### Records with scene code

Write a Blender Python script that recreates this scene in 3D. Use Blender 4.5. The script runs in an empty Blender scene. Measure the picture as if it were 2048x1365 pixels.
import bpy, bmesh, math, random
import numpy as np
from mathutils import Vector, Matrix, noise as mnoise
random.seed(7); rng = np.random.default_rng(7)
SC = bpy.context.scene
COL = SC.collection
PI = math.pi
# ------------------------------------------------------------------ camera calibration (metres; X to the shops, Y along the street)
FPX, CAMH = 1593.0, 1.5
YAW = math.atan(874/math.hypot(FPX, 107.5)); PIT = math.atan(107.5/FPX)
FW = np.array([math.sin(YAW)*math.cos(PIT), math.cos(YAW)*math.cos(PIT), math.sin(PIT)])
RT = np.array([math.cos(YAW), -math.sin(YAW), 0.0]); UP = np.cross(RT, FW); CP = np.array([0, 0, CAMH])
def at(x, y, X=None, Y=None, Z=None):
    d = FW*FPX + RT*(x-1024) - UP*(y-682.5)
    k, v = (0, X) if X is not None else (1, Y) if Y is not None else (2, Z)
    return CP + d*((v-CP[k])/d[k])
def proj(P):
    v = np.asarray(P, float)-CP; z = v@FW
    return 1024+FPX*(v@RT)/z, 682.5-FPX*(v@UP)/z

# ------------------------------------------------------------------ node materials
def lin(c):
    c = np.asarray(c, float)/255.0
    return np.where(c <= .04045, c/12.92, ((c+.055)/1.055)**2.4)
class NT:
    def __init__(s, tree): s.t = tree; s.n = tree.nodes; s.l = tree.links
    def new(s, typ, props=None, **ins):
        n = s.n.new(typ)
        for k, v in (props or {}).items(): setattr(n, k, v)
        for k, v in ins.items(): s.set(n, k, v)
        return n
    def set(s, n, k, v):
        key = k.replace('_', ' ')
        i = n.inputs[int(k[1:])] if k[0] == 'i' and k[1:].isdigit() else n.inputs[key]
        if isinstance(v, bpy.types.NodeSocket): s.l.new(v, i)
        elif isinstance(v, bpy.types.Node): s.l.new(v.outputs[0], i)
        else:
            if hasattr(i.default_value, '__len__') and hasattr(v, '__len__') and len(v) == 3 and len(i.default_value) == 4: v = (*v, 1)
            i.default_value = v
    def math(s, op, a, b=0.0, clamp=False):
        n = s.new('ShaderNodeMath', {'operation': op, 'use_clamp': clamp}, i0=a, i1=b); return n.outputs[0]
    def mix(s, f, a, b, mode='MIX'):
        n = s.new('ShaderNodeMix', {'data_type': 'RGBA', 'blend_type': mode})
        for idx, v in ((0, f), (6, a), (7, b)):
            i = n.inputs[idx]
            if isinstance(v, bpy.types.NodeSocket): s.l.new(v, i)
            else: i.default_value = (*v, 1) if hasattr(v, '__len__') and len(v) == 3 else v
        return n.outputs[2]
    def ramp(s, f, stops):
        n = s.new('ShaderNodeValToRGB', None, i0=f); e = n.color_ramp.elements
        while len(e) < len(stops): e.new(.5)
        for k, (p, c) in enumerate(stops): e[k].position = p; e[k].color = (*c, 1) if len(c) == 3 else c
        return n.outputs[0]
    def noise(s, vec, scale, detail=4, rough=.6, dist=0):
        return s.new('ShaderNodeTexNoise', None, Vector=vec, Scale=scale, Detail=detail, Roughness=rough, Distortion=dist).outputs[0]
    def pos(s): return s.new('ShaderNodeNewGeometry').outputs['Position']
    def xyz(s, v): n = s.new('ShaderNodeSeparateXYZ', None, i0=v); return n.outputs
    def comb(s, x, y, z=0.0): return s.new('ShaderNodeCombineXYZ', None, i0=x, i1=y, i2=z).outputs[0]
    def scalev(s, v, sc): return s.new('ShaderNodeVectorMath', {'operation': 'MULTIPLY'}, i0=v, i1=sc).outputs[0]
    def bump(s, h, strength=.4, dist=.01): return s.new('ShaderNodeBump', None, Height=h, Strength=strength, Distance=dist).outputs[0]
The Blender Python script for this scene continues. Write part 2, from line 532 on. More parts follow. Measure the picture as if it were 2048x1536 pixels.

### Goal
Word for word, quote all of the data above.

### Solution for this problem
Write a Blender Python script that recreates this scene in 3D. Use Blender 4.5. The script runs in an empty Blender scene. Measure the picture as if it were 2048x1365 pixels.
import bpy, bmesh, math, random
import numpy as np
from mathutils import Vector, Matrix, noise as mnoise
random.seed(7); rng = np.random.default_rng(7)
SC = bpy.context.scene
COL = SC.collection
PI = math.pi
# ------------------------------------------------------------------ camera calibration (metres; X to the shops, Y along the street)
FPX, CAMH = 1593.0, 1.5
YAW = math.atan(874/math.hypot(FPX, 107.5)); PIT = math.atan(107.5/FPX)
FW = np.array([math.sin(YAW)*math.cos(PIT), math.cos(YAW)*math.cos(PIT), math.sin(PIT)])
RT = np.array([math.cos(YAW), -math.sin(YAW), 0.0]); UP = np.cross(RT, FW); CP = np.array([0, 0, CAMH])
def at(x, y, X=None, Y=None, Z=None):
    d = FW*FPX + RT*(x-1024) - UP*(y-682.5)
    k, v = (0, X) if X is not None else (1, Y) if Y is not None else (2, Z)
    return CP + d*((v-CP[k])/d[k])
def proj(P):
    v = np.asarray(P, float)-CP; z = v@FW
    return 1024+FPX*(v@RT)/z, 682.5-FPX*(v@UP)/z

# ------------------------------------------------------------------ node materials
def lin(c):
    c = np.asarray(c, float)/255.0
    return np.where(c <= .04045, c/12.92, ((c+.055)/1.055)**2.4)
class NT:
    def __init__(s, tree): s.t = tree; s.n = tree.nodes; s.l = tree.links
    def new(s, typ, props=None, **ins):
        n = s.n.new(typ)
        for k, v in (props or {}).items(): setattr(n, k, v)
        for k, v in ins.items(): s.set(n, k, v)
        return n
    def set(s, n, k, v):
        key = k.replace('_', ' ')
        i = n.inputs[int(k[1:])] if k[0] == 'i' and k[1:].isdigit() else n.inputs[key]
        if isinstance(v, bpy.types.NodeSocket): s.l.new(v, i)
        elif isinstance(v, bpy.types.Node): s.l.new(v.outputs[0], i)
        else:
            if hasattr(i.default_value, '__len__') and hasattr(v, '__len__') and len(v) == 3 and len(i.default_value) == 4: v = (*v, 1)
            i.default_value = v
    def math(s, op, a, b=0.0, clamp=False):
        n = s.new('ShaderNodeMath', {'operation': op, 'use_clamp': clamp}, i0=a, i1=b); return n.outputs[0]
    def mix(s, f, a, b, mode='MIX'):
        n = s.new('ShaderNodeMix', {'data_type': 'RGBA', 'blend_type': mode})
        for idx, v in ((0, f), (6, a), (7, b)):
            i = n.inputs[idx]
            if isinstance(v, bpy.types.NodeSocket): s.l.new(v, i)
            else: i.default_value = (*v, 1) if hasattr(v, '__len__') and len(v) == 3 else v
        return n.outputs[2]
    def ramp(s, f, stops):
        n = s.new('ShaderNodeValToRGB', None, i0=f); e = n.color_ramp.elements
        while len(e) < len(stops): e.new(.5)
        for k, (p, c) in enumerate(stops): e[k].position = p; e[k].color = (*c, 1) if len(c) == 3 else c
        return n.outputs[0]
    def noise(s, vec, scale, detail=4, rough=.6, dist=0):
        return s.new('ShaderNodeTexNoise', None, Vector=vec, Scale=scale, Detail=detail, Roughness=rough, Distortion=dist).outputs[0]
    def pos(s): return s.new('ShaderNodeNewGeometry').outputs['Position']
    def xyz(s, v): n = s.new('ShaderNodeSeparateXYZ', None, i0=v); return n.outputs
    def comb(s, x, y, z=0.0): return s.new('ShaderNodeCombineXYZ', None, i0=x, i1=y, i2=z).outputs[0]
    def scalev(s, v, sc): return s.new('ShaderNodeVectorMath', {'operation': 'MULTIPLY'}, i0=v, i1=sc).outputs[0]
    def bump(s, h, strength=.4, dist=.01): return s.new('ShaderNodeBump', None, Height=h, Strength=strength, Distance=dist).outputs[0]
The Blender Python script for this scene continues. Write part 2, from line 532 on. More parts follow. Measure the picture as if it were 2048x1536 pixels.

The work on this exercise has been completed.